Mohamed Maghnaoui, le Bruce Lee marocain

Publié le par wushuams


Il aurait été une star s'il le sport où il évolue avait le rayonnement requis. Le Wushu, branche du Kung Fu, est en effet encore méconnu dans notre pays où l'athlétisme et les jeux collectifs s'accaparent la part du lion en terme de popularité et de financement. L'histoire du Wushu est aussi vieille que celle de son terreau, la Chine.
Il se divise en deux grandes conceptions de combat : la méthode neijia qui met plus l'accent sur la force intérieure, et la méthode weijia qui repose plus sur l'usage de la force et les mouvements rapides. Ce sport a été introduit au Maroc e 1991, par Maître Cherkaoui Abdelghani, qui a créé une association et ouvert un club à Salé (Club Al Mostaqbal Arriadi). Il l'a dédié aux amateurs de ce sport encore exotique. Parmi ses premiers élèves, un gamin de 11 ans, du nom de Med Maghnaoui.

L'enfant se donnait corps et âme au point de susciter l'admiration de son maître. Il débordait d'énergie et faisait montre d'une discipline exemplaire, qui lui valurent le respect du groupe. L'enfant était en fait guidé par son instinct. Il est né pour ce sport. Il avait juste soufflé ses 14 bougies en cette année 1995 quant il fut rappelé en Equipe … Nationale ! Il doit cet honneur, pour ne pas dire ce droit, à un expert français, qui supervisait un stage à l'Institut My Rachid. Le jeune prodige n'a pas échappé à l'œil du connaisseur français. En cette année-là, il obtint la ceinture noire, 1ère Dan.

Son baptême international fut au Championnat du Monde à Rome, en 1997. Il avait juste 16 ans. Les responsables ne nourrissaient aucune prétention sur le plan du résultat, mais voulaient tout simplement lancer le jeune lionceau dans le bain afin qu'il puisse s'acclimater aux joutes internationales. Il était le plus jeune participant à cette manifestation. “ J'ai eu un sentiment bizarre, où se mélangeaient la joie et le rêve. Je ne pouvais réaliser que je m'étais hissé à un tel rang parmi le gotha mondial ”. Med sera de la partie au Championnat du Monde de Hong Kong (1999).

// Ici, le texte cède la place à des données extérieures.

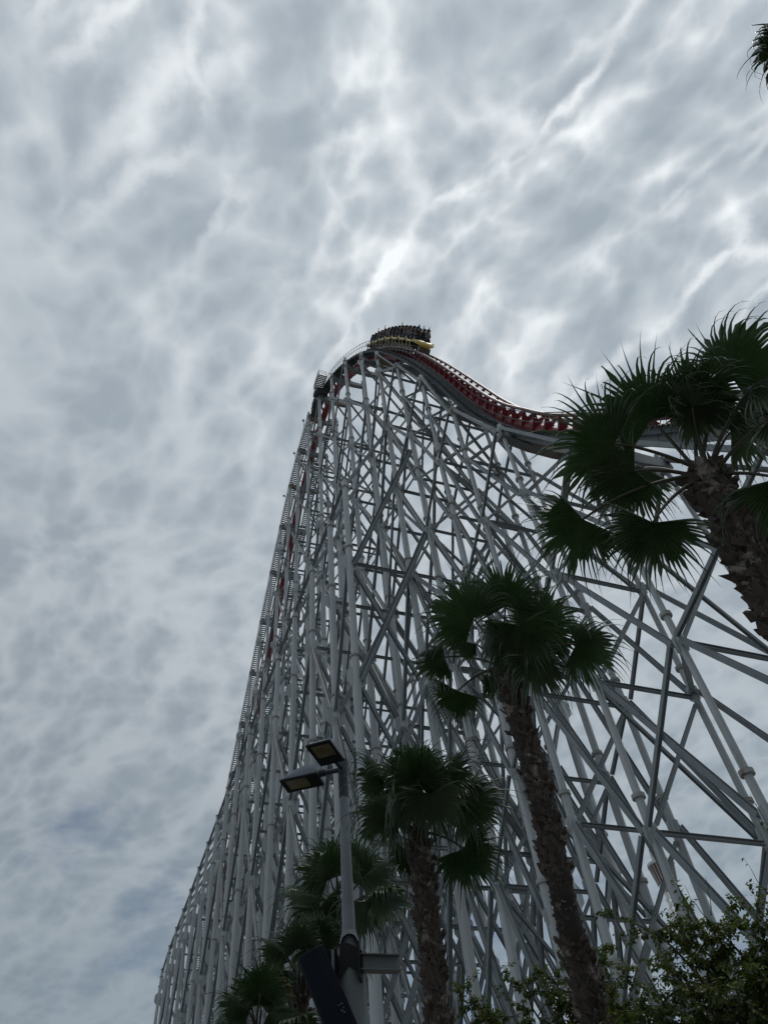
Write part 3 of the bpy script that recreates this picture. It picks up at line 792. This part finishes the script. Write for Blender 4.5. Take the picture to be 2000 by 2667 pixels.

Il fit mieux qu'à Rome, se classant 26ème, une réalisation plus qu'honorable vu son âge, le nombre de participants venus de 82 pays et le gabarit des champions présents. Comme l'appétit venait en mangeant, Med finira par monter sur le podium à l'édition suivante en Italie (2001). L'année d'après, il frappera de nouveau un grand coup en remportant le titre de champion afro-asiatique de sa spécialité (Chan Chuan). Sa notoriété est établie sur la scène internationale.
Tout cela eut cependant un prix, fort au demeurant : l'abandon des études.

Med a rangé son cartable d'écolier pour jeter son dévolu sur ce sport devenu sa raison d'être. Son père, ex boxeur, acquiesça. Il gardait la foi en la justice du destin qui a conduit son rejeton dans ce sentier sinueux et surtout obscur. Dans tous les cas, aucune force n'aurait dissuadé le gamin. Il va s'imposer comme numéro national de Wushu à partir de 1999. Il fit main basse sur de championnat du Maroc depuis lors. Il obtint la 3ème Dan, en 2004.

Med n'a plus rien à prouver. Il a savouré le bonheur des victoires et de la participation au plus haut échelon de la hiérarchie mondiale. Mais ce bonheur n'est pas complet car, au fond de son regard, se dégage une lueur de tristesse. Le champion a tout gagné dans sa vie sportive mais rien sur le plan matériel. Il est sans emploi ! En seigneur, il ne veut rejeter la responsabilité sur personne, quand bien même il y a des responsables quelque part.

Animé d'une foi inébranlable, il confie son sort au bon Dieu et garde l'espoir en l'avenir. Ah, s'il pouvait disposer des conditions matérielles et financières ! “Croyez-moi, je serais sans doute n°1 mondial et au pire des cas n°2. Ce n'est pas de la fanfaronnade, mais je parle en toute connaissance de cause ”.